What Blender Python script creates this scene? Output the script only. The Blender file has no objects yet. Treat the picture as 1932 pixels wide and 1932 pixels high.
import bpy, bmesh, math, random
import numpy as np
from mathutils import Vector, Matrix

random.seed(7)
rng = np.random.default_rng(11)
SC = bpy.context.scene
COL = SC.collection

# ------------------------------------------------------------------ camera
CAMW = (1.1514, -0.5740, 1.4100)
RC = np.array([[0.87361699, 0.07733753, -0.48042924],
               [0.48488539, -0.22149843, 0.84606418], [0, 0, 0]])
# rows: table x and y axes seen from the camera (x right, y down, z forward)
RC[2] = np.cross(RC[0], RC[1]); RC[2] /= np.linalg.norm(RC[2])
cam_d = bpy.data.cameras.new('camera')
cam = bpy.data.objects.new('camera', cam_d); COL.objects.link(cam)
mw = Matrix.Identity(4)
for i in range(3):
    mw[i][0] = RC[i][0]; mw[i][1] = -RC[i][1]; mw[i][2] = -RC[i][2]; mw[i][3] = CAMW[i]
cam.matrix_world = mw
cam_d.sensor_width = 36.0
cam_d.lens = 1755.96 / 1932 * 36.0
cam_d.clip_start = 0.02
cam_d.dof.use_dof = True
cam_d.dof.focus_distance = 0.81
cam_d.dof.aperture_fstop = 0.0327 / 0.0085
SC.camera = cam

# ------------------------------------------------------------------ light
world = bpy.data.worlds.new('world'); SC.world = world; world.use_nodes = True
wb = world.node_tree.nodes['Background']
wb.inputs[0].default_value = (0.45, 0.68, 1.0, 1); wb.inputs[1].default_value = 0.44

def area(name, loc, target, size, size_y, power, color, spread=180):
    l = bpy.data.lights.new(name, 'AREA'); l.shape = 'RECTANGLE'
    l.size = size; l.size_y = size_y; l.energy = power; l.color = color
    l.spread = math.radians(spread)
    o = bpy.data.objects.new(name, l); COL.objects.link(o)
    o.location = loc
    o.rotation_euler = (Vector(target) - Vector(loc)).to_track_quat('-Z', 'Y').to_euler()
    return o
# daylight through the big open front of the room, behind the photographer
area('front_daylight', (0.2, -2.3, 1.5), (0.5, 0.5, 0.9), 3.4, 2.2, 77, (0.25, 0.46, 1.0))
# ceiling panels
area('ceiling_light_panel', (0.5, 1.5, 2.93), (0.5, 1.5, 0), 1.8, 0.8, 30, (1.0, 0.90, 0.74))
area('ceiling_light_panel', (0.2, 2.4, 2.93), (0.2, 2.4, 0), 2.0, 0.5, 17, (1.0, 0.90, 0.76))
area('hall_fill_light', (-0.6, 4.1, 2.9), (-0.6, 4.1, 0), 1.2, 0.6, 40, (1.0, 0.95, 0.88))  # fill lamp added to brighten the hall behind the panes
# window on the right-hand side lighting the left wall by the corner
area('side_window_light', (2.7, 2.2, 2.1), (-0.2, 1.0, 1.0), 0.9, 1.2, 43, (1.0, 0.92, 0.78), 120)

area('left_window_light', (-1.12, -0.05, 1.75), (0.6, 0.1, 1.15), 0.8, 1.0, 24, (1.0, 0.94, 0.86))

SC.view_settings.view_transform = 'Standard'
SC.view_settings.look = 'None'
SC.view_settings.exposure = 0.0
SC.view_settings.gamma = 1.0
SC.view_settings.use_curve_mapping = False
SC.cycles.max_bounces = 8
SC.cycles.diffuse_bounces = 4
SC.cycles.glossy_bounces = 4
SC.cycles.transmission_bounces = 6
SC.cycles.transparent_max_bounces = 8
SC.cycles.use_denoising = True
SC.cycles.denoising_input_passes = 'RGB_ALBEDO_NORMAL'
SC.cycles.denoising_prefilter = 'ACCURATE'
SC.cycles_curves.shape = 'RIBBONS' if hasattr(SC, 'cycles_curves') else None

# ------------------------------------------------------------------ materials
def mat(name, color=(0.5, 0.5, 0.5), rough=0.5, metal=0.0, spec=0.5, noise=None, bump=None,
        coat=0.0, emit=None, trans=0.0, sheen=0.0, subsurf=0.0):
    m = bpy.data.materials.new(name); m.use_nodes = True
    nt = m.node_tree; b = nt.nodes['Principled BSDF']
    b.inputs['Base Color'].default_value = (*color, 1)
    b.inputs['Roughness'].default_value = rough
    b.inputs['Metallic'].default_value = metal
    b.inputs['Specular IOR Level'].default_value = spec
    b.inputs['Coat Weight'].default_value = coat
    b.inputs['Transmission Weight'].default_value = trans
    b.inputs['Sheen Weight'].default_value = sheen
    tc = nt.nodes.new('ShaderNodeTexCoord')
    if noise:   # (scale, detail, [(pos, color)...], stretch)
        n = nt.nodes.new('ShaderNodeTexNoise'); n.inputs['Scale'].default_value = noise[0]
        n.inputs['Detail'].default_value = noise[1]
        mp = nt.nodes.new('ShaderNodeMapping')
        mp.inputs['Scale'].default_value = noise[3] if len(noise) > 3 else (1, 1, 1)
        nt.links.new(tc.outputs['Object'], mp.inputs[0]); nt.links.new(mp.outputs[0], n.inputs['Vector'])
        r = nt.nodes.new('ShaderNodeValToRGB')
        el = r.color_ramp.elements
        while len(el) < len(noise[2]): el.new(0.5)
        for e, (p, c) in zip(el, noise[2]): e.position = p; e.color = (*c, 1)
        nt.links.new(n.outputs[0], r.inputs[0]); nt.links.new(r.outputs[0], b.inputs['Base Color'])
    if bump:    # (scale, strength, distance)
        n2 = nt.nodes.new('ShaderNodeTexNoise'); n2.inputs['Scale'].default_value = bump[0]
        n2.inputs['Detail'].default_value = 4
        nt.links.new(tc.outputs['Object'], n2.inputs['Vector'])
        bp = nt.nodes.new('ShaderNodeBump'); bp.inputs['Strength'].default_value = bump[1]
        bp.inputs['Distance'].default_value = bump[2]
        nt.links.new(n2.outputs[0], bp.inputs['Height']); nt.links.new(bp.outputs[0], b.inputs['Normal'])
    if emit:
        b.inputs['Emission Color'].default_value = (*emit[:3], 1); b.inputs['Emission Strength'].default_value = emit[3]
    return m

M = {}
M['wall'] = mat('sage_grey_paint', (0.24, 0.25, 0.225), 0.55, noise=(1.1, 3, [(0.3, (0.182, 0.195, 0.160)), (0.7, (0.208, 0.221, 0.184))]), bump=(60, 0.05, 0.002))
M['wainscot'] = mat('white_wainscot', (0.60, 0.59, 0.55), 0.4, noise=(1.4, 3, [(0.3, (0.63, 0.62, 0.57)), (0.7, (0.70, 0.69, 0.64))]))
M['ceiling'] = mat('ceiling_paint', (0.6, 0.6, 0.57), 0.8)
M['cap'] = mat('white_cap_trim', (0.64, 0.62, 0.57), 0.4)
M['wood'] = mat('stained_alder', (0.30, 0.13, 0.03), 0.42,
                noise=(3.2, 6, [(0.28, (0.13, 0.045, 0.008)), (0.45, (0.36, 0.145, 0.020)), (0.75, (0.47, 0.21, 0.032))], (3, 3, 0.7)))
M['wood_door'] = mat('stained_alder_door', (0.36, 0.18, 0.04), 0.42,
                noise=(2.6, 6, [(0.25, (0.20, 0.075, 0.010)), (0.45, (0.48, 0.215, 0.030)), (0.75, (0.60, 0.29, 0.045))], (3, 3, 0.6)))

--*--

In the listing above, reproduce the first line and each one after it through the line that contains "from mathutils import Vector, Matrix".

TASK SOLUTION ->
What Blender Python script creates this scene? Output the script only. The Blender file has no objects yet. Treat the picture as 1932 pixels wide and 1932 pixels high.
import bpy, bmesh, math, random
import numpy as np
from mathutils import Vector, Matrix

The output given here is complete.